You are implementing this yourself; the filing describes the architecture, not a package you install. A reasonable order:

  1. Define the schema. Pick your named control fields (the seven above are a sound starting set) and give each a fixed slot holding a current magnitude, a decay time constant tau, a baseline, and floor/ceiling bounds, plus a last-update timestamp. Keep every field independently readable and writable.

  2. Persist it with the agent. Store the field so it travels with the companion across sessions and serialization. If it does not survive a session boundary, you do not have a companion, you have a fresh actor each time.

  3. Turn events into structured observations. Map real execution signals (repeated failures, competing objectives, time pressure, novelty, low model confidence, successes) into typed observations. The update function should consume typed observations, not raw text, so triggers are checkable.

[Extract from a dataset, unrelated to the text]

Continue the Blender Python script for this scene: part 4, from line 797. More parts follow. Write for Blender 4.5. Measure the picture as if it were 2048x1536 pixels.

  4. Write a deterministic update function. For each observation, update each affected dimension independently by its own rule. Given identical state, inputs, and policy, it must produce identical output. An illustrative, spec-faithful sketch of the per-update clamping (not a drop-in implementation):

    # illustrative pseudocode, faithful to the filing's multi-stage clamping
    if obs.type not in policy[field].admissible_triggers: skip
    raw    = field.value + update_rule(field, obs)
    step   = clamp(raw - field.value, -policy[field].rate_limit, +policy[field].rate_limit)
    value  = clamp(field.value + step, policy[field].floor, policy[field].ceiling)
    lineage.record(obs, raw, step, field.value, value)   # prior and resulting value
    field.value = value
    
  5. Add decay on read. When you read the field, apply the exponential decay from the last-update timestamp toward baseline using the per-field tau. Give fast-changing axes a short tau and slow-learning axes a long tau.

  6. Make updates asymmetric. Apply negative-valence updates at a higher rate than positive-valence ones to get the caution bias, and add the entropy-governed damping: when a field is oscillating, stretch its effective tau.

  7. Add the volatility detector and quarantine. Compute a composite volatility metric over a sliding window; above the quarantine threshold, enter restricted mode (raise promotion and mutation-acceptance thresholds, suspend delegation, add a stricter validation layer). Set the recovery threshold below the quarantine threshold so release is hysteretic.

  8. Record everything in lineage and replay it. Log every mutation with its observation and before/after values, then verify you can deterministically reconstruct the trajectory from lineage alone. That replay is your regression test against drift.

What This Does Not Give You

This is an architecture, not a drop-in library. There is no package to install and nothing that "just works"; you implement the schema, the update function, the decay and hysteresis, and the quarantine loop yourself, and you choose every bound, rate limit, tau, and threshold for your product. The filing does not supply tuned parameter values, benchmark results, or performance guarantees, and this guide invents none. It is a disclosed architecture, not a productized or benchmarked system.

The design constrains disposition; it does not by itself make a companion feel emotionally intelligent, and a bad baseline or badly chosen bounds will produce a stable but wrong personality. It also does not govern permissions: by design, affect modulates deliberation, not execution admissibility, so authorization, safety, and truth-validation must be enforced by separate governance, exactly as the filing keeps them separate. If your companion never persists state across sessions, or you want unbounded personality change, this approach does not fit.

Disclosure Scope

The approach described here (a persistent, deterministically updated, policy-bounded affective-state field with decay, semantic hysteresis, entropy-governed stabilization, emotional quarantine, and lineage recording) is disclosed in United States Patent Application 19/647,395. This guide is educational: it explains the disclosed architecture so a developer can implement it independently. It is not a warranty, not a benchmark, and not an offer of software, and nothing here should be read as a claim that a shipping product, library, or SDK is provided.